Before GPS-guided jets across the United States, pilots used a lo-fi navigation tool: massive concrete arrows dotting the countryside, pointing prop plane pilots between New York and San Francisco.

Begun in the 1920s and known as the Transcontinental Airmail Route, the infrastructure project was funded via the United States Post Office to kick-start its airmail program. At the time, letters were still the main avenue for communication, and it could often take weeks or even months for a letter to reach its destination. Airmail would change that.

The beacons’ primary purpose was to provide a “nighttime navigation system for early aviators, particularly the U.S. Airmail Service,” states thesurveystation.com, a niche website dedicated to chronicling the whereabouts of markers and airway beacons across the country.

The original arrows were spaced twenty-five miles apart. Searchlight beacons were mounted on fifty-foot towers, and seventy-foot-long cement arrows were splayed across the ground. Painted a bright yellow so as not to be missed by pilots in the sky, the arrows pointed in certain directions, creating the nation’s first-ever flight paths. 

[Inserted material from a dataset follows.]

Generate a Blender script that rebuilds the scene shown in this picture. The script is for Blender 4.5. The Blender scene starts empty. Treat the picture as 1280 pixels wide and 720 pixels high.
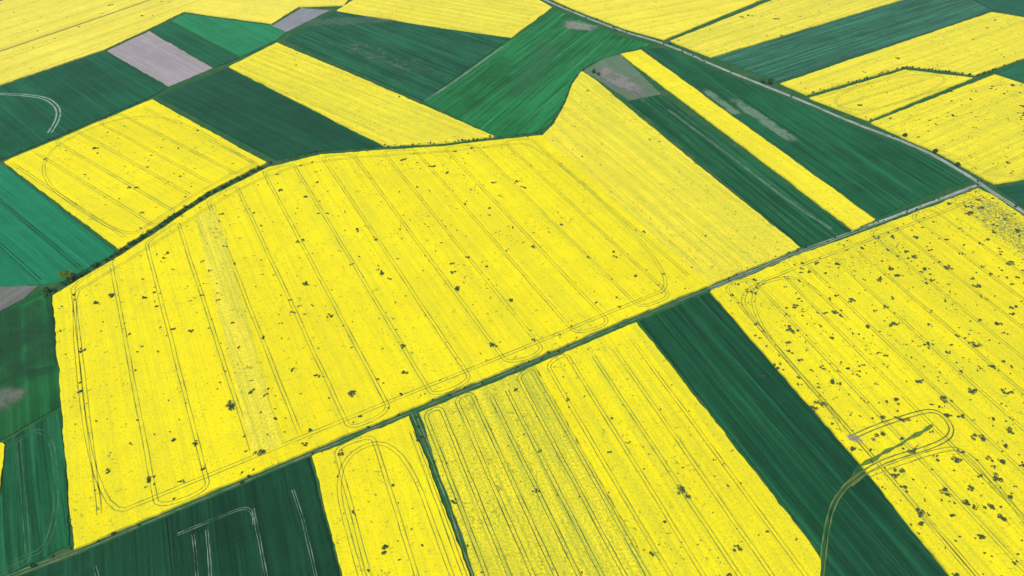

“Planes often had only a handful of instruments, and pilots navigated from the cockpit by looking for familiar landmarks below,” wrote Angela Minor, an airway beacon and arrow enthusiast who researches and writes on the topic. “There were no air navigation charts yet, and flights were limited to daylight hours.”

Because Kansas City is right in the middle of the country, several of the huge arrows swept right through the city. One such arrow stood where the Worlds of Fun parking lots are now. There was also one in Independence where an apartment complex known as Hawthorne Place now is. And not so surprising, there was a beacon and arrow in an area known as Ferrelview off of Northwest Cookingham Drive near Kansas City International Airport. Perhaps a little more interesting was an old arrow locale at Black Swan Estates in Shawnee.

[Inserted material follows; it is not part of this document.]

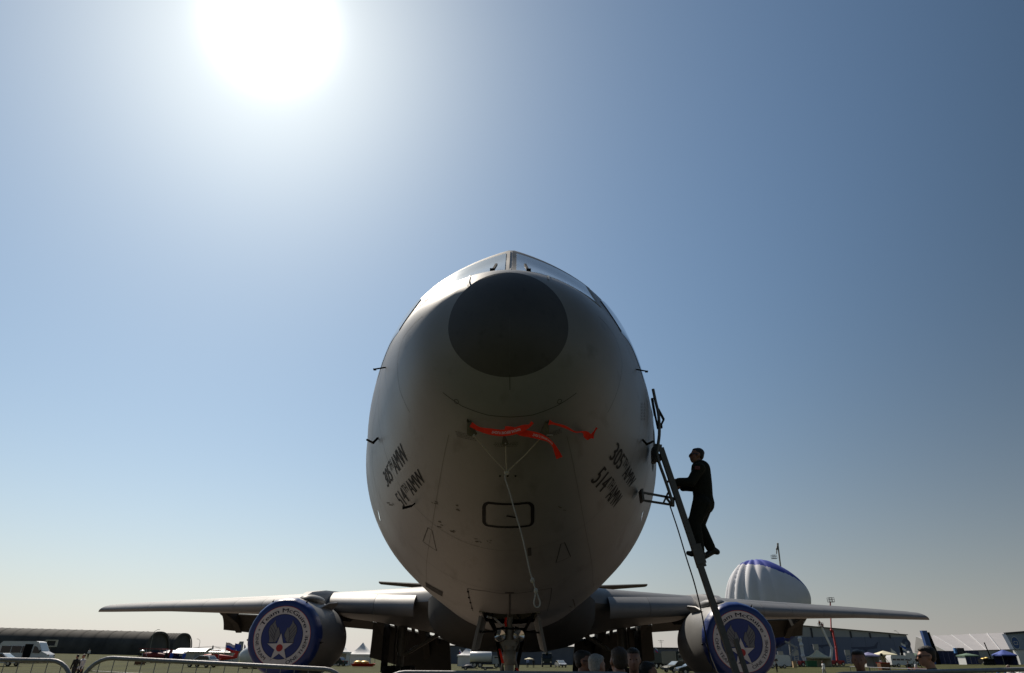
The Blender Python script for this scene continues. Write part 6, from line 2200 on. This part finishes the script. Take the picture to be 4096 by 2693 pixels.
def lift(label, base_px, d, pts, r, m, basket_at=None, basket_px=(22, 16), crew=0, basem=None, group='boom lifts round the balloon', hang=None):
    b = gpt(base_px, d)
    t = thing('boom_lift', label, 'boom lift', b, 0, group)
    k = mpp(d)
    obj('chassis', MB().box((0, 0, .8), (2.6, 1.9, .8)), basem or m, t)
    wheels(t, (-.9, .9), .42, .95, 12)
    P = [at(x, y, d) - Vector(b) for x, y in pts]
    P = [Vector((0, 0, 1.1))] + P
    for i, (p, q) in enumerate(zip(P[:-1], P[1:])):
        o = obj('boom', MB().bar(p, q, r * 1.5 * (1 - .13 * i), r * 1.5 * (1 - .13 * i)), m, t)
        if i:
            obj('joint', MB().sphere(p, r * 1.2, 8, 6), m, t)
    if basket_at:
        c = at(*basket_at, d) - Vector(b)
        w, h = basket_px[0] * k / 2, basket_px[1] * k
        bm_ = MB().box((c.x, c.y, c.z - h / 2), (2 * w, 1.0, .12))
        ba = obj('lift_basket', bm_, TRIM, t)
        for sx in (-1, 0, 1):
            for sy in (-.5, .5):
                obj('post', MB().tube([(c.x + sx * w, c.y + sy, c.z - h / 2), (c.x + sx * w, c.y + sy, c.z + h / 2)], .05, 5), TRIM, ba)
        for sy in (-.5, .5):
            for hz2 in (.02, .5):
                obj('guard_rail', MB().tube([(c.x - w, c.y + sy, c.z + h * hz2), (c.x + w, c.y + sy, c.z + h * hz2)], .05, 5), TRIM, ba)
    return t


lift('thin dark boom lift rising behind the balloon with a hanging basket', 3165, 215, [(3150, 2500), (3111, 2176), (3107, 2196), (3106, 2216)], .28, POLE, (3096, 2228), (20, 14))
lift('white jointed boom lift with two workers aloft before the blue hangar', 3322, 172, [(3327, 2594), (3286, 2508)], .30, WHITE, (3283, 2500), (14, 14), basem=LRED)
lift('red boom lift whose pole climbs past the wing to a high basket', 3348, 178, [(3344, 2592), (3331, 2526), (3325, 2522), (3321, 2410)], .26, LRED, (3323, 2400), (22, 16))
lift('white vertical boom lift left of the cream pagoda tent', 3219, 165, [(3212, 2624), (3205, 2580), (3199, 2555), (3196, 2566)], .42, WHITE, None, basem=LRED)
lift('grey folded boom lift reaching left from below the right flap', 3152, 168, [(3184, 2590), (3140, 2566)], .30, LGREY, None)
c_ = at(3277, 2500, 172)
for px, py, lab, m in ((3276, 2480, 'worker in orange standing higher in the basket of the white jointed lift', ORANGE), (3286, 2490, 'worker in red leaning in the basket of the white jointed lift', REDP)):
    p = at(px, py, 172)
    standing(lab, (p.x, 172, p.z - 1.72), 1.72, R(120), m, HAIRB, legs=BLACKP, voxel=.035)
# light towers standing before the hangar
for px, yt, d_, lab in ((3125, 2605, 200, 'grey scaffold light tower left of the grey folded lift'), (3187, 2600, 205, 'grey scaffold light tower behind the white vertical lift'), (3272, 2577, 210, 'grey scaffold light tower with lamp panel behind the cream pagoda tent'), (3395, 2600, 212, 'grey scaffold light tower left of the heavy man')):
    t = thing('light_tower', lab, 'light tower', gpt(px, d_), 0, 'light towers before the blue hangar')
    h = top_h(px, yt, d_)
    for sx in (-.55, .55):
        obj('upright', MB().tube([(sx, 0, 0), (sx, 0, h - 1.2)], .09, 6), LGREY, t)
    for i in range(5):
        obj('cross_bar', MB().bar((-.55, 0, (h - 1.2) * (i + .3) / 5), (.55, 0, (h - 1.2) * (i + .8) / 5), .09, .09), LGREY, t)
    obj('lamp_panel', MB().box((0, -.05, h - .7), (1.5, .2, 1.4)), LGREY, t)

Only a handful of the original fifteen hundred coast-to-coast beacons and arrows exist today, and one is in rural Kansas at the Municipal Airport in Anthony. The airport was built in the 1930s by local aviator J. Howard Wilcox. A beacon was added in 1938, and a few years after the beacon was built, Wilcox was asked to head the Kansas wing of the newly organized Civil Air Patrol. The airport was used as the headquarters of the Kansas Wing Civil Air Patrol until the late 1950s.

It wasn’t until the 1940s that radar, radio communication and improved instrument panels made the arrows obsolete.